Some communities have already begun meeting. If more time is needed, conversations will resume in late August and September. Simultaneously, conversations will be held with staff members at each school.

Participating in the meetings will be a three-member team from each school in that conversation, composed of the PTA president, Site Council chairperson and a member at-large selected by the principal and the other two team members.
Each conversation also will have one neighborhood representative, appointed by the Office of Neighborhood Involvement. Some school board members will attend each meeting.

All meetings are open to the public; however, only the team members may speak.

The school board's charge for each community planning effort and the date, time and location for each conversation is detailed below and on the PPS Web site: www.pps.k12.or.us/depts/communications/reconfig/.

The meetings are being conducted in these areas of Portland:

• North, George: Goals: Improve educational performance at North Portland's George Middle School and Sitton and James John elementary schools. The proposal could include reconfiguration.

The only meeting scheduled so far was held on Tuesday, June 6.
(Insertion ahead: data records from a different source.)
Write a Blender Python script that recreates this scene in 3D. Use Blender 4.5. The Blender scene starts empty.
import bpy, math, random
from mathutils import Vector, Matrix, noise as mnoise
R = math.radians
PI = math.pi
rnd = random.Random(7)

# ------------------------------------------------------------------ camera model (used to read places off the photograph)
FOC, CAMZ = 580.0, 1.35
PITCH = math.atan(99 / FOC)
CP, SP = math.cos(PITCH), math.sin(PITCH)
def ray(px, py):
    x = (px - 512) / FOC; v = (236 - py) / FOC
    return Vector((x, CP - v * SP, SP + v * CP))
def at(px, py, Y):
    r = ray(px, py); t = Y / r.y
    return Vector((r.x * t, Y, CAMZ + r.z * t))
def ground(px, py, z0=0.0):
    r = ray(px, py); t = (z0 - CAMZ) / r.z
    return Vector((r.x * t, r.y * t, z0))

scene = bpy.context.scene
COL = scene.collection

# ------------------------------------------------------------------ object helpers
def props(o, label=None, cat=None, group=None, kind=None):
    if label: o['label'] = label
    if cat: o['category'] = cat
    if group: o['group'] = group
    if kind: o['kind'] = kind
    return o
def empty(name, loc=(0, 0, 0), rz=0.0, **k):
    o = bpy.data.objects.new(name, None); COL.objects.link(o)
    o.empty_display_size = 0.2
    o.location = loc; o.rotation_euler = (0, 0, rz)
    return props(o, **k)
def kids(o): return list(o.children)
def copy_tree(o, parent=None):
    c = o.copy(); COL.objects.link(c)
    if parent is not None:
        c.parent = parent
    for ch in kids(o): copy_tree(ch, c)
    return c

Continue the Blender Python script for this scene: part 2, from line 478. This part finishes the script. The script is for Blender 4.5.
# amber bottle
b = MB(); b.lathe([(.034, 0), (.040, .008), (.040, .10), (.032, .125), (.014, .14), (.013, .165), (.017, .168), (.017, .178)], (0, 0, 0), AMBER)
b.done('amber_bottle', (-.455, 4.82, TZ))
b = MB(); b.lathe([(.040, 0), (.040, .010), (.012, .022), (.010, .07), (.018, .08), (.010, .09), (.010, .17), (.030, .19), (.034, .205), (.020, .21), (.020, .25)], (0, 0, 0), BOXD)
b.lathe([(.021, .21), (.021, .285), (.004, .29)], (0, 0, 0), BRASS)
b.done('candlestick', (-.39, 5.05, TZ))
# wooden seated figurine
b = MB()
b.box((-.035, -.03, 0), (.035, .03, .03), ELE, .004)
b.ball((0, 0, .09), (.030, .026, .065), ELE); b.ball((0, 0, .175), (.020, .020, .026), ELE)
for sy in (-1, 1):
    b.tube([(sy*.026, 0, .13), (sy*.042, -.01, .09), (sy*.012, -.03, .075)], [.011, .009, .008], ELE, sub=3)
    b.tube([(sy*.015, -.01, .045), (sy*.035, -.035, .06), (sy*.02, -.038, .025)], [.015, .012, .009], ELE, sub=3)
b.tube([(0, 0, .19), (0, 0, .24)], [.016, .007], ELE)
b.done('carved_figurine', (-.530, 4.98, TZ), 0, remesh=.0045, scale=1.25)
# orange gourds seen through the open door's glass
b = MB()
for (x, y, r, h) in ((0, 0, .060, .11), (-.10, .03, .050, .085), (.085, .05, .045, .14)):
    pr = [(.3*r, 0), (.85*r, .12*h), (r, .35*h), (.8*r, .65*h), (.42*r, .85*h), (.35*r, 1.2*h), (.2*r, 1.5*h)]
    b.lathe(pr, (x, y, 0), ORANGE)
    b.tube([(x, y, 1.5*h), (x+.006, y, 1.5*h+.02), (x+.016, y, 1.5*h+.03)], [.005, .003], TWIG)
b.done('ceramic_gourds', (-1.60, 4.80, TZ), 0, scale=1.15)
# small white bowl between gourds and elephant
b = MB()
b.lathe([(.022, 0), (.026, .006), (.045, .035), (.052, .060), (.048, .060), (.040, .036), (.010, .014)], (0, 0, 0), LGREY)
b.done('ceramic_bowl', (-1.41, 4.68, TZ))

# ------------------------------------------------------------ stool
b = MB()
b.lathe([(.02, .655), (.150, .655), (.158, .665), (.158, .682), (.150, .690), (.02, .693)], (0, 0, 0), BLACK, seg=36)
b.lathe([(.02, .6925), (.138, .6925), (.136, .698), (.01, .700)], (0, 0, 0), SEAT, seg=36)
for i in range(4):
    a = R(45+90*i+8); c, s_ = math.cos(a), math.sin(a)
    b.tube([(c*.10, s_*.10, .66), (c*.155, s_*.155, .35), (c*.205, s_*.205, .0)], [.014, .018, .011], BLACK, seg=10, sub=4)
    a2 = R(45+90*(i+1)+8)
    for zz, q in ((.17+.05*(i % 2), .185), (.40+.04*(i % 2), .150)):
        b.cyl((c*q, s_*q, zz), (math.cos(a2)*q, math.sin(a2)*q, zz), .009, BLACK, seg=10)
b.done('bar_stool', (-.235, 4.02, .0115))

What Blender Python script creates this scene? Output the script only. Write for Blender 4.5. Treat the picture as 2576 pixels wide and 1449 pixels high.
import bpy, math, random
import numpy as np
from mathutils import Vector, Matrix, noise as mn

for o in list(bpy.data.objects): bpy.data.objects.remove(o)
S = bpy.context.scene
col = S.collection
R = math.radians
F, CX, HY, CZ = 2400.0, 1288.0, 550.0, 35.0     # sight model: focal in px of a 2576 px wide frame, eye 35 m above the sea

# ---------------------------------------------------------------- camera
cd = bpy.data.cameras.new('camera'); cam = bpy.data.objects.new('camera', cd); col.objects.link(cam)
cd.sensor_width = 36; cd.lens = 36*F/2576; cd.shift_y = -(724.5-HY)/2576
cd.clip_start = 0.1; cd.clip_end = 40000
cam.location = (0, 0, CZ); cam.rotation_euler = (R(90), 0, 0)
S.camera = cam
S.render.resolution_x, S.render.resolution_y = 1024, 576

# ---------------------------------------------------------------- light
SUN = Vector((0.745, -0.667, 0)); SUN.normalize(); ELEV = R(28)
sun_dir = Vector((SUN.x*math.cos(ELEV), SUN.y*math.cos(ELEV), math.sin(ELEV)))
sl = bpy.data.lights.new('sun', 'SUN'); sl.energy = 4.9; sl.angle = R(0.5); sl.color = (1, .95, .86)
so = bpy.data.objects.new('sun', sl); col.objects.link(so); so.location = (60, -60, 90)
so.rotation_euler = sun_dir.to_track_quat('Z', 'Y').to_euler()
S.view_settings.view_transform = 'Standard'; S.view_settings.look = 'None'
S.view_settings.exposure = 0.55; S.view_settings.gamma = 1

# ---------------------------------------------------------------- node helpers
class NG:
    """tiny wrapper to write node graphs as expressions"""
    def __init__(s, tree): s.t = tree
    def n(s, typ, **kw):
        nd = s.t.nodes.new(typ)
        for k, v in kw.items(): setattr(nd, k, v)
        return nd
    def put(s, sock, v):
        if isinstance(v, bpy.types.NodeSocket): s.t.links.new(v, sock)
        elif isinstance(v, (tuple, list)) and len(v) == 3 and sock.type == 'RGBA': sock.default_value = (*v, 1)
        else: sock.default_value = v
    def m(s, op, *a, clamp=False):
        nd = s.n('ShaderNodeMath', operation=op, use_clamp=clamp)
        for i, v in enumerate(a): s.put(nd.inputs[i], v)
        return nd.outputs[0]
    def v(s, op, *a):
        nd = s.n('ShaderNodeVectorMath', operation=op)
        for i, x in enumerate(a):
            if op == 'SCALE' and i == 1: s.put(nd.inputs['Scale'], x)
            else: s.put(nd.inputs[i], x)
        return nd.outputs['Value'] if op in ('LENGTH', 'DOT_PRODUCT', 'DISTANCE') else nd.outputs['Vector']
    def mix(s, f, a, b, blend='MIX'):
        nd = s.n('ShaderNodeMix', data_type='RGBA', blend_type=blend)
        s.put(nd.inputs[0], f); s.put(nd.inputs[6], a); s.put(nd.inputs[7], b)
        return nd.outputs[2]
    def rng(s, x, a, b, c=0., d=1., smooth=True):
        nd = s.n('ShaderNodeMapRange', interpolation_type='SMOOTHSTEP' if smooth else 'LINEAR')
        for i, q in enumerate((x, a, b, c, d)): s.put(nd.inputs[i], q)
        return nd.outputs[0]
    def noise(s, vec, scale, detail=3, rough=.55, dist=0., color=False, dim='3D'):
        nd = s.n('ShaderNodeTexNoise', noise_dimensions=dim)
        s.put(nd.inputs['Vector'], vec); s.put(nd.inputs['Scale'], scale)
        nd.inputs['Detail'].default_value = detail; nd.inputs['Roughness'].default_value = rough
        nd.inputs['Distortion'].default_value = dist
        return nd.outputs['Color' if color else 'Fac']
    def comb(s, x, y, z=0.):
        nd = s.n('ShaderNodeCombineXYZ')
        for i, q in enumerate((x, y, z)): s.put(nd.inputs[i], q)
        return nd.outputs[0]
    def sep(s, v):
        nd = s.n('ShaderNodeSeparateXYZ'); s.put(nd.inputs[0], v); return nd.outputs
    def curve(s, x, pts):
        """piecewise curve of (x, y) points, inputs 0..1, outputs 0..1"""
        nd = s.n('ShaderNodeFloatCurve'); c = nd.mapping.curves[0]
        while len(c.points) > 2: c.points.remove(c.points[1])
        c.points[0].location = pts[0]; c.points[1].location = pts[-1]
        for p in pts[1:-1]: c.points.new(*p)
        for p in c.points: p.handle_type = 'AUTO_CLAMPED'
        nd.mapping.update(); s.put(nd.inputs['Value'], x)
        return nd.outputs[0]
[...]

• Northeast, Fernwood Elementary School: Goals: Reassign the part of Rose City Park attendance area west of 57th Avenue to elementary, middle or kindergarten through-eighth-grade schools that feed into Grant High School. Those students now are assigned to Rose City Park and Gregory Heights Middle School, but unlike most of their schoolmates, they are assigned to Grant, not Madison High School. The conversation will include these schools: Hollyrood, Fernwood, Beaumont Middle School and Alameda Elementary School.

A meeting is planned from 6:30 to 9 p.m. Thursday, June 8, in Beaumont Middle School, 4043 N.E. Fremont St. A second meeting will be held from 6:30 to 9 p.m. Thursday, June 22, also at Beaumont Middle School.

• Southeast, Sellwood: Goals: Improve student achievement, consider reconfiguration options and close one school building among six: Sellwood Middle School; the surrounding elementary schools — Duniway, Grout, Lewis and Llewellyn; and the Winterhaven kindergarten-through-eighth-grade focus option school.

Another meeting is scheduled from 6:30 to 9 p.m. Wednesday, June 21, in Sellwood Middle School Big Gym, 8300 S.E. 15th Ave.

• Southeast, Lane Middle School: Goals: Improve student achievement at Lane Middle School and its elementary schools: Kelly, Whitman and Woodmere. This could include reconfiguration, but no building closure.

A meeting is scheduled from 6:30 to 9 p.m. Tuesday, June 20, in the Lane Middle School Café.

• Southeast, Binnsmead: Goals: Provide for a separate location for the Creative Science School and a kindergarten-through-eighth-grade structure in the Binnsmead Middle School building.

A meeting is planned from 6:30 to 9 p.m. Tuesday, June 13, in the Binnsmead Middle School Library, 2225 S.E. 87th Ave.
A second meeting will be from 6:30 to 9 p.m. Tuesday, June 27, in the Binnsmead Middle School Library.

Meetings also are being held independent of the community conversations at Rieke Elementary School, where efforts are under way to drive up enrollment by drawing students back to the school from private schools and other options.